6. Sluierbewolking. "Zolang deze windveren duidelijk zichtbaar zijn, is er weinig aan de hand".

7. Melklucht met kring om de zon. "Móói, maar helaas, ook een aankondiging van regen".

8. Avondrood. "Ach ja, die volkswijsheden".

En "avondrood, mooi weer aan boord", snijdt dat hout?
Ach ja, die volkswijsheden (figuur 8). "Ochtendrood, water in de sloot", ook zo eentje. Maar vooruit, op zich bezitten ze een grote kern van waarheid. Als je 's avonds de zon ziet ondergaan, betekent het dat er in het westen weinig bewolking zit. Omdat ons weer vaak uit het westen komt, is de kans op weinig bewolking de volgende dag redelijk groot. Als er 's ochtends een rode lucht is, duidt dit op vocht in de lucht en dat vergroot de kans op buien. Opnieuw zegt dit echter niets over het tijdstip waarop dit alles gaat gebeuren. De atmosfeer geeft wel signalen af, maar draagt geen horloge bij zich.

Kortom, wat is uw belangrijkste advies?
Raadpleeg vooral internet onderweg, en tv of radio en dergelijke.

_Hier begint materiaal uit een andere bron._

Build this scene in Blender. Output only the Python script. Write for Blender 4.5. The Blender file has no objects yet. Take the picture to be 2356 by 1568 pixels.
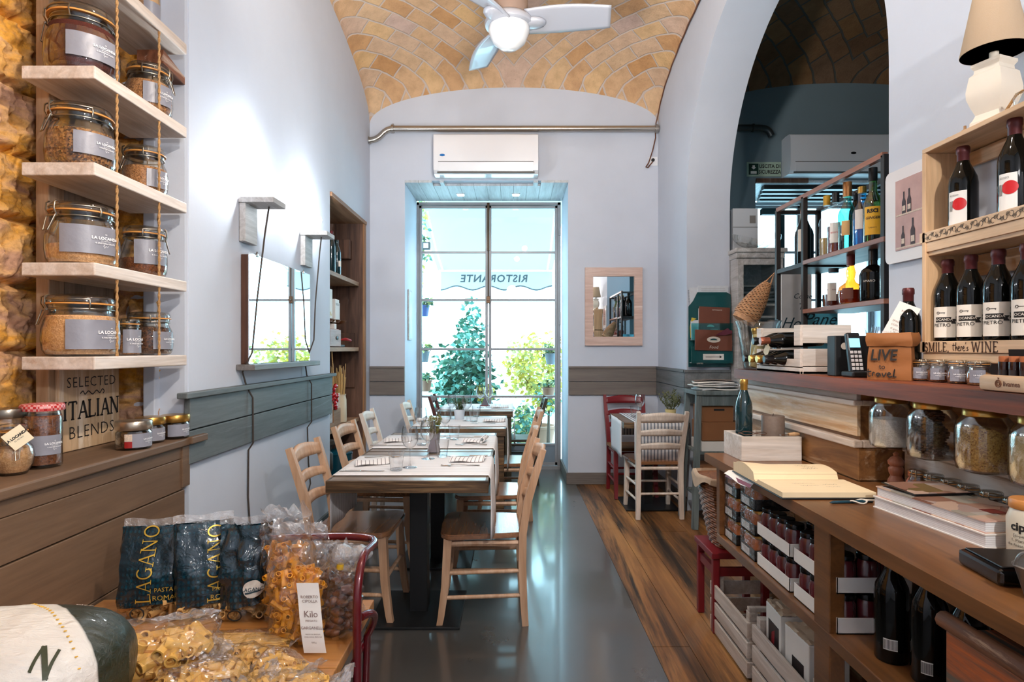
import bpy, bmesh, math, random
from mathutils import Vector as V, Matrix as MX, noise as NZ
PI = math.pi
R = random.Random(11)
SC = bpy.context.scene
COL = SC.collection

# ------------------------------------------------------------------ camera, sky, lights, exposure
F, H = 1393.0, 1.35                      # focal length in pixels of the 2356 px frame, eye height in metres
cam_d = bpy.data.cameras.new('camera'); cam = bpy.data.objects.new('camera', cam_d); COL.objects.link(cam)
cam_d.sensor_width = 36.0; cam_d.lens = 36.0 * F / 2356.0; cam_d.shift_y = 18.0 / 2356.0
cam_d.clip_start = 0.05; cam_d.clip_end = 200
cam.location = (0, 0, H); cam.rotation_euler = (PI / 2, 0, 0)
SC.camera = cam

SC.view_settings.view_transform = 'Standard'; SC.view_settings.look = 'None'
SC.view_settings.gamma = 1.0; SC.view_settings.use_curve_mapping = False
SC.view_settings.exposure = 0.82

wd = bpy.data.worlds.new('sky'); SC.world = wd; wd.use_nodes = True
bg = wd.node_tree.nodes['Background']
bg.inputs[0].default_value = (0.46, 0.82, 1.0, 1); bg.inputs[1].default_value = 7.0

def lamp(name, kind, loc, power, col, radius=0.05, aim=None, cone=None, blend=0.6):
    d = bpy.data.lights.new(name, kind); d.energy = power; d.color = col
    if kind in ('POINT', 'SPOT'): d.shadow_soft_size = radius
    o = bpy.data.objects.new(name, d); COL.objects.link(o); o.location = loc
    if aim is not None: o.rotation_euler = (V(aim) - V(loc)).to_track_quat('-Z', 'Y').to_euler()
    if cone: d.spot_size = math.radians(cone); d.spot_blend = blend
    return o
WARM = (1.0, 0.87, 0.74); WHITE = (1.0, 0.965, 0.93); COOL = (0.90, 0.96, 1.0)
lamp('ceiling_pendant', 'POINT', (0.25, 1.60, 3.35), 34, WHITE, 0.05)
lamp('standing_lamp', 'POINT', (0.93, -0.25, 2.30), 66, WHITE, 0.04)
lamp('fill_on_tables', 'SPOT', (0.10, 1.20, 3.20), 120, WHITE, 0.05, (-0.15, 4.5, 0.9), 62, 1.0)  # unseen fill light, added to lift the far tables
lamp('fill_on_bar', 'SPOT', (0.20, 0.80, 2.75), 52, WARM, 0.035, (1.24, 2.45, 1.06), 33)  # added fill without a fixture, warms the bar front
lamp('fill_on_shelf', 'SPOT', (0.40, 0.90, 3.05), 105, WARM, 0.035, (-1.7, 2.0, 1.5), 56)  # unseen fill added to brighten the stone and jar shelves
lamp('fill_up_vault', 'SPOT', (0.0, 2.2, 2.45), 125, (1.0, 0.93, 0.86), 0.10, (0.0, 4.6, 4.4), 120, 0.9)  # no real fixture: fill added below the vault to brighten its bricks
pd = bpy.data.lights.new('window_portal', 'AREA'); pd.shape = 'RECTANGLE'; pd.size = 1.62; pd.size_y = 2.95; pd.cycles.is_portal = True
po = bpy.data.objects.new('window_portal', pd); COL.objects.link(po); po.location = (-0.265, 6.95, 1.5); po.rotation_euler = (-PI / 2, 0, 0)
pd2 = pd.copy(); po2 = bpy.data.objects.new('window_portal', pd2); COL.objects.link(po2); po2.location = (3.25, 6.95, 1.5); po2.rotation_euler = (-PI / 2, 0, 0)

# ------------------------------------------------------------------ helpers
def at(px, py, y):                        # a point of the place from where it shows and how deep it lies
    return V(((px - 1178) * y / F, y, H - (py - 802) * y / F))

def srgb(r, g, b):
    f = lambda c: (c / 12.92 if c <= 0.04045 else ((c + 0.055) / 1.055) ** 2.4)
    return (f(r / 255), f(g / 255), f(b / 255), 1.0)

class MB:
    """collects shapes for ONE mesh object"""
    def __init__(s): s.bm = bmesh.new(); s.mi = 0
    def _add(s, vs, fs, mi=None, T=None):
        mi = s.mi if mi is None else mi
        bv = [s.bm.verts.new(T @ V(v) if T is not None else v) for v in vs]
        out = []
        for f in fs:
            try:
                fc = s.bm.faces.new([bv[i] for i in f]); fc.material_index = mi; out.append(fc)
            except ValueError: pass
        return out
    def box(s, x0, x1, y0, y1, z0, z1, bev=0.0, T=None, mi=None):
        t = bmesh.new(); bmesh.ops.create_cube(t, size=1.0)
        for v in t.verts:
            v.co = V(((x0 + x1) / 2 + v.co.x * (x1 - x0), (y0 + y1) / 2 + v.co.y * (y1 - y0), (z0 + z1) / 2 + v.co.z * (z1 - z0)))
        if bev > 0: bmesh.ops.bevel(t, geom=t.edges[:], offset=bev, segments=2, profile=0.5, affect='EDGES')
        t.verts.index_update()
        s._add([v.co.copy() for v in t.verts], [[v.index for v in f.verts] for f in t.faces], mi, T); t.free(); return s
    def tube(s, pts, r, seg=8, closed=False, mi=None, cap=True, T=None, flat=1.0):
        pts = [V(p) for p in pts]; n = len(pts)
        rs = r if isinstance(r, (list, tuple)) else [r] * n
        vs, fs = [], []; up = None
        for i, p in enumerate(pts):
            if closed: t = pts[(i + 1) % n] - pts[i - 1]
            else: t = pts[min(i + 1, n - 1)] - pts[max(i - 1, 0)]
            if t.length < 1e-9: t = V((0, 0, 1))
            t.normalize()
            if up is None:
                up = V((0, 0, 1)) if abs(t.z) < 0.9 else V((1, 0, 0))
            b = t.cross(up); 
            if b.length < 1e-6: b = t.cross(V((0.3, 1, 0.2)))
            b.normalize(); up = b.cross(t).normalized()
            for k in range(seg):
                a = 2 * PI * k / seg + (PI / 4 if seg == 4 else 0)
                vs.append(p + (b * math.cos(a) + up * math.sin(a) * flat) * rs[i])
        m = n if closed else n - 1
        for i in range(m):
            j = (i + 1) % n
            for k in range(seg):
                l = (k + 1) % seg
                fs.append((i * seg + k, i * seg + l, j * seg + l, j * seg + k))
        if cap and not closed:
            fs.append(tuple(range(seg))[::-1]); fs.append(tuple((n - 1) * seg + k for k in range(seg)))
        s._add(vs, fs, mi, T); return s
    def lathe(s, prof, seg=24, c=(0, 0, 0), sx=1.0, sy=1.0, mi=None, T=None, a0=0.0, a1=2 * PI, square=0.0):
        full = abs(a1 - a0 - 2 * PI) < 1e-6
        cnt = seg if full else seg + 1
        vs, fs = [], []
        for (r, z) in prof:
            for k in range(cnt):
                a = a0 + (a1 - a0) * k / seg
                q = 1.0
                if square > 0:
                    m = max(abs(math.cos(a)), abs(math.sin(a))); q = 1 + square * (1 / m - 1)
                vs.append(V((c[0] + r * q * math.cos(a) * sx, c[1] + r * q * math.sin(a) * sy, c[2] + z)))
        for i in range(len(prof) - 1):
            for k in range(seg):
                l = (k + 1) % cnt if full else k + 1
                fs.append((i * cnt + k, i * cnt + l, (i + 1) * cnt + l, (i + 1) * cnt + k))
        if full:
            if prof[0][0] > 1e-5: fs.append(tuple(range(cnt))[::-1])
            if prof[-1][0] > 1e-5: fs.append(tuple((len(prof) - 1) * cnt + k for k in range(cnt)))
        s._add(vs, fs, mi, T); return s
    def prism(s, poly, a, b, axis='x', mi=None, T=None):
        n = len(poly)
        def mk(u, v, w): return {'x': (w, u, v), 'y': (u, w, v), 'z': (u, v, w)}[axis]
        vs = [V(mk(u, v, a)) for u, v in poly] + [V(mk(u, v, b)) for u, v in poly]
        fs = [tuple(range(n))[::-1], tuple(range(n, 2 * n))] + [(i, (i + 1) % n, n + (i + 1) % n, n + i) for i in range(n)]
        s._add(vs, fs, mi, T); return s
    def sheet(s, fn, nu, nv, mi=None, T=None):
        vs = [V(fn(i / nu, j / nv)) for j in range(nv + 1) for i in range(nu + 1)]
        fs = [(j * (nu + 1) + i, j * (nu + 1) + i + 1, (j + 1) * (nu + 1) + i + 1, (j + 1) * (nu + 1) + i) for j in range(nv) for i in range(nu)]
        s._add(vs, fs, mi, T); return s
    def blob(s, c, r, sub=2, amp=0.0, fr=3.0, sc=(1, 1, 1), seed=0, mi=None):
        t = bmesh.new(); bmesh.ops.create_icosphere(t, subdivisions=sub, radius=1.0); t.verts.index_update()
        vs = []
        for v in t.verts:
            k = 1 + amp * NZ.noise(v.co * fr + V((seed * 3.1, seed * 1.7, seed)))
            vs.append(V((c[0] + v.co.x * k * r * sc[0], c[1] + v.co.y * k * r * sc[1], c[2] + v.co.z * k * r * sc[2])))
        s._add(vs, [[v.index for v in f.verts] for f in t.faces], mi); t.free(); return s
    def text(s, body, size, fn, shear=0.0, bold=0.0, align='CENTER', mi=None, spacing=1.0):
        cu = bpy.data.curves.new('t', 'FONT'); cu.body = body; cu.size = size; cu.shear = shear; cu.offset = bold
        cu.align_x = align; cu.align_y = 'CENTER'; cu.resolution_u = 2; cu.space_character = spacing
        ob = bpy.data.objects.new('t', cu); COL.objects.link(ob)
        dg = bpy.context.evaluated_depsgraph_get(); ev = ob.evaluated_get(dg); me = ev.to_mesh()
        vs = [V(fn(v.co.x, v.co.y)) for v in me.vertices]; fs = [tuple(p.vertices) for p in me.polygons]
        s._add(vs, fs, mi); ev.to_mesh_clear(); bpy.data.objects.remove(ob); bpy.data.curves.remove(cu); return s
    def build(s, name, mat, parent=None, smooth=None, fix=True):
        if fix: bmesh.ops.recalc_face_normals(s.bm, faces=s.bm.faces[:])
        me = bpy.data.meshes.new(name); s.bm.to_mesh(me); s.bm.free()
        for m in (mat if isinstance(mat, (list, tuple)) else [mat]): me.materials.append(m)
        if smooth:
            for p in me.polygons: p.use_smooth = True
            me.set_sharp_from_angle(angle=math.radians(smooth))
        o = bpy.data.objects.new(name, me); COL.objects.link(o)
        if parent is not None: o.parent = parent
        return o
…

En overweeg een horloge met ingebouwde barometer. Nu kun je natuurlijk ook zélf zo'n ding maken met behulp van een potje, plakband, een ballon en een rietje, maar dat is erg kwetsbaar op de fiets en het lijkt me ook niet erg praktisch.

Tot slot, waar houdt Erwin Kroll zelf rekening mee?
Haha, goeie vraag. Inderdaad fiets ik ook wel eens; door de polder. Maar niet zo fanatiek en niet ver dus. Maar met regelmaat bestijg ik mijn stalen ros om de pedalen voor enkele uurtjes rond te draaien. Heerlijk! Daarbij regen ik wel eens nat, ik trek me over het algemeen weinig van de weersverwachting aan, maar eigenlijk blijf ik vrijwel altijd droog. Dat komt doordat het hier in Nederland maar 7% van de tijd regent. Een deel van die regen valt dan ook nog 's nachts. De kans op natregenen is hier dus gewoon erg klein.